Source data
━━━

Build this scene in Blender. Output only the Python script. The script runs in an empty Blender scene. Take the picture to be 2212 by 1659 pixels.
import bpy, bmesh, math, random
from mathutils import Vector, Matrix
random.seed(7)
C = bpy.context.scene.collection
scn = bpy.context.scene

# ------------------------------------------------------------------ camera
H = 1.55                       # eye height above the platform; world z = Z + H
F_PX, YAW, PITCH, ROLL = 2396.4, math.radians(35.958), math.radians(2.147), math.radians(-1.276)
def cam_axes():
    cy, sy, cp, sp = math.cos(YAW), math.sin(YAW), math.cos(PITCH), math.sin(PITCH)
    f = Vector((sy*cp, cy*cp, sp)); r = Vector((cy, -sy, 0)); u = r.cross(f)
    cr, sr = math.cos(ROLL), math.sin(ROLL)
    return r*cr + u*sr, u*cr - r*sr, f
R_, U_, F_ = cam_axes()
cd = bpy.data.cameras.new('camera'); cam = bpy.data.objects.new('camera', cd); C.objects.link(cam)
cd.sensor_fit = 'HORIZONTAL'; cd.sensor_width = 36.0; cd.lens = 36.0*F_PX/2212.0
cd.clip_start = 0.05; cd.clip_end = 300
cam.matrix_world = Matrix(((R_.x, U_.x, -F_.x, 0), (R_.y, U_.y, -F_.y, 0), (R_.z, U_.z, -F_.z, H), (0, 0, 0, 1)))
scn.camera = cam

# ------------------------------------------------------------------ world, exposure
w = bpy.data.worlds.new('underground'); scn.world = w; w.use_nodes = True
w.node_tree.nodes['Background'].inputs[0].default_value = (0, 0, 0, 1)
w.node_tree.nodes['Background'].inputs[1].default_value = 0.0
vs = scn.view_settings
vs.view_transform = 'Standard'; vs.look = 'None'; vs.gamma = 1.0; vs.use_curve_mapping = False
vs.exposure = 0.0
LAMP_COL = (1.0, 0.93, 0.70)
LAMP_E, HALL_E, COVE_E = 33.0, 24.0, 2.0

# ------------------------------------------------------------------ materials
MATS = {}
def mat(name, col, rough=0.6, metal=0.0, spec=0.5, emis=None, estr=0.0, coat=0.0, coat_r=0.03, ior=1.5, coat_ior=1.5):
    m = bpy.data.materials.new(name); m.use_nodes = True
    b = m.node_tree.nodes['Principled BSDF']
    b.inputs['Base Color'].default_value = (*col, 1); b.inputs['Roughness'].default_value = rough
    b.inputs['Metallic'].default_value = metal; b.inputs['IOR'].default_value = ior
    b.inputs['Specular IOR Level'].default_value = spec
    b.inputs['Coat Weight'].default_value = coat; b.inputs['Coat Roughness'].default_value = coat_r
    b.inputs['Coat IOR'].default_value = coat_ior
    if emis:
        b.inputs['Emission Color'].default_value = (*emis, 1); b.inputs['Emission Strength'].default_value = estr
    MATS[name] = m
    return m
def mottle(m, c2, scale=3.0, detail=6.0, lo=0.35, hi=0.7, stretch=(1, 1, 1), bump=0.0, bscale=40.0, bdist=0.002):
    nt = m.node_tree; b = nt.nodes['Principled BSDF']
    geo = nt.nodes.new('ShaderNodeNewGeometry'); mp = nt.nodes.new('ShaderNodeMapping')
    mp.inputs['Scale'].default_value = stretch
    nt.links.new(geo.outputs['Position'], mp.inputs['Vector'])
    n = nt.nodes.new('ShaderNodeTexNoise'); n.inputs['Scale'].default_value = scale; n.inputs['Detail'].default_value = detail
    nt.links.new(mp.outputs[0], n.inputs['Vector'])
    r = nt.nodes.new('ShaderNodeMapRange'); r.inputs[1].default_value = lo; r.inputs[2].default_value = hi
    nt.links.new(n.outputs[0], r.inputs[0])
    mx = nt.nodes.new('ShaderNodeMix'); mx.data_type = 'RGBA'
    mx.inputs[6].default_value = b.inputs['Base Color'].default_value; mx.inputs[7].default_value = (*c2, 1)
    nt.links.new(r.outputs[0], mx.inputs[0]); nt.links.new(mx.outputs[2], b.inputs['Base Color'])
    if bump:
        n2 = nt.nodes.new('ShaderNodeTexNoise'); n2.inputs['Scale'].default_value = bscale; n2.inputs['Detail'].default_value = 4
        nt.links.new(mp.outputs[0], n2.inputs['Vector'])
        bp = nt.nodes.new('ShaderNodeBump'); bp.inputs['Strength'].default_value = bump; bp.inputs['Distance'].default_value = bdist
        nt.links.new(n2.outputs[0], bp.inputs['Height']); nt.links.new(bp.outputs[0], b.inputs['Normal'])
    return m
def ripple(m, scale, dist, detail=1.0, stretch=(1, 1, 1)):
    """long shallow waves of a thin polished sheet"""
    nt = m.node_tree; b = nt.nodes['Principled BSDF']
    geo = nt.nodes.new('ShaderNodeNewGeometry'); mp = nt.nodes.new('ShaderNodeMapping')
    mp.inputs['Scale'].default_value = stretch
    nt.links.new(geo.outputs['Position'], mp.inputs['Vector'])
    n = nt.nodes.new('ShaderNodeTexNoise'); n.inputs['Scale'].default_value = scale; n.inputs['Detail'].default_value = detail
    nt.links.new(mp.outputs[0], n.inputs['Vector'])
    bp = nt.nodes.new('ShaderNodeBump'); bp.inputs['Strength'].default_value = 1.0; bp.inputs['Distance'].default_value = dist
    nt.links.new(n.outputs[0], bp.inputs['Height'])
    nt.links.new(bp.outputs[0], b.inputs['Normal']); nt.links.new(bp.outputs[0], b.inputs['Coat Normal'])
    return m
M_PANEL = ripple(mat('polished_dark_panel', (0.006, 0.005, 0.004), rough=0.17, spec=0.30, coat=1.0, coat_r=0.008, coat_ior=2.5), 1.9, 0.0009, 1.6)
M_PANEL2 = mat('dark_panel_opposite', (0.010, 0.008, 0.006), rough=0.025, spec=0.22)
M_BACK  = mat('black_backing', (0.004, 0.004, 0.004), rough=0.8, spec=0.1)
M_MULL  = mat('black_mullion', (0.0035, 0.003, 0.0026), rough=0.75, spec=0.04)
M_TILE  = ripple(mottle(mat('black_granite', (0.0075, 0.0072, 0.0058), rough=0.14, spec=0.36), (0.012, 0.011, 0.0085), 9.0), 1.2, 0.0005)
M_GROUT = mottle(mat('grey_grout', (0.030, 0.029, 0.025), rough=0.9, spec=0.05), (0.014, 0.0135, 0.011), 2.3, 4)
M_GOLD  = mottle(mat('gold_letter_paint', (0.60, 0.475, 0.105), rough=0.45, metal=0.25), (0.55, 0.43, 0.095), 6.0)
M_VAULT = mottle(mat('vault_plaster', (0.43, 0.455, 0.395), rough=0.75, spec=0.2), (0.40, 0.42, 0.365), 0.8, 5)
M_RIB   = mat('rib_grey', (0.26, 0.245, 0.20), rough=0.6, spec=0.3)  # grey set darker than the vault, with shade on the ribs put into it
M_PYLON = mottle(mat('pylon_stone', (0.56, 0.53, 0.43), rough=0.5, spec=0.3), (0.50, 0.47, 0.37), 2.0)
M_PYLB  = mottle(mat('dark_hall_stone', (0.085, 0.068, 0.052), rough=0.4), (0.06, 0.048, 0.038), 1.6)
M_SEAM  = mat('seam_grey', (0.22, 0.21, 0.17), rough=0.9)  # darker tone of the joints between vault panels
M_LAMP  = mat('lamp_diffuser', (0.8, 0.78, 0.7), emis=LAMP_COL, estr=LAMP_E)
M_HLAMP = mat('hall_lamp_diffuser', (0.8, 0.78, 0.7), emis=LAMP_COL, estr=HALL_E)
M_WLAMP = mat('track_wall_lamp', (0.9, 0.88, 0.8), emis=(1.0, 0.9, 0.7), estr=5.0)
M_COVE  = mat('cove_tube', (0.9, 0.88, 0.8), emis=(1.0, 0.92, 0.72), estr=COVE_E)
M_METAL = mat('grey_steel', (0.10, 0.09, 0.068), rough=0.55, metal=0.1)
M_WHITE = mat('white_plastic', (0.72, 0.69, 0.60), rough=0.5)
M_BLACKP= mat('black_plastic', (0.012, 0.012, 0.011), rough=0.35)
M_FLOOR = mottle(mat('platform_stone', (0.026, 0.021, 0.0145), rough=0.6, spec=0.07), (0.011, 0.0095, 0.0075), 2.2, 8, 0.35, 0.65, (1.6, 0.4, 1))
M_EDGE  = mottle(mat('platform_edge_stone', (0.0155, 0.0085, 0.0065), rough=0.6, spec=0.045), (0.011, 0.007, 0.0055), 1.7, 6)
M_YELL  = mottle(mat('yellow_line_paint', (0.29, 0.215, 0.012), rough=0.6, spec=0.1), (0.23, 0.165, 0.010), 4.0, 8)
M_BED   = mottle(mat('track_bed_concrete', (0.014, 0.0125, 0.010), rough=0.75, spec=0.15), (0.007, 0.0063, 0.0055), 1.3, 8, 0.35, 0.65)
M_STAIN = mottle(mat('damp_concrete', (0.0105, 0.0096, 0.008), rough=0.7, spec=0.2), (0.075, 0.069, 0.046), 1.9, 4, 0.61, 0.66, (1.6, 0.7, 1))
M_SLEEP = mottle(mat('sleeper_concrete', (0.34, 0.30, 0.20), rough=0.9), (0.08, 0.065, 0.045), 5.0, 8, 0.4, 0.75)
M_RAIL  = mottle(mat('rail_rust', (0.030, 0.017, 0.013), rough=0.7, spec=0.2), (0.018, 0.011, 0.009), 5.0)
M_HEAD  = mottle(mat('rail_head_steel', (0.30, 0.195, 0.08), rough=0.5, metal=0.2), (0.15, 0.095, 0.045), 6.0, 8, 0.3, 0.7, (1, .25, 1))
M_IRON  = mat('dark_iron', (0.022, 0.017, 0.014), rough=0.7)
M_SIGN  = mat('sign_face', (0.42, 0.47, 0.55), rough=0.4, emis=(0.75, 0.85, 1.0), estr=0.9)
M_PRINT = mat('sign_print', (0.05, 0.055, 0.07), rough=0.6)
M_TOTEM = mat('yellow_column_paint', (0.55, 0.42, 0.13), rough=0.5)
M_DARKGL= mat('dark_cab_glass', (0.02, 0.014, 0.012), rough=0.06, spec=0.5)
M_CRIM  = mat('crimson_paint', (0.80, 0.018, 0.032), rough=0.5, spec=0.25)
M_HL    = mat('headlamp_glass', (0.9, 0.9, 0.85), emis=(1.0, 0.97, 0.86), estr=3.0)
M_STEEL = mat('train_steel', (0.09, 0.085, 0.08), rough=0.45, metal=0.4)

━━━

Your instructions
Return the lines above precisely as they appear, beginning at the first line and ending at the line with "scn = bpy.context.scene", and nothing after it.

Output for this task
Build this scene in Blender. Output only the Python script. The script runs in an empty Blender scene. Take the picture to be 2212 by 1659 pixels.
import bpy, bmesh, math, random
from mathutils import Vector, Matrix
random.seed(7)
C = bpy.context.scene.collection
scn = bpy.context.scene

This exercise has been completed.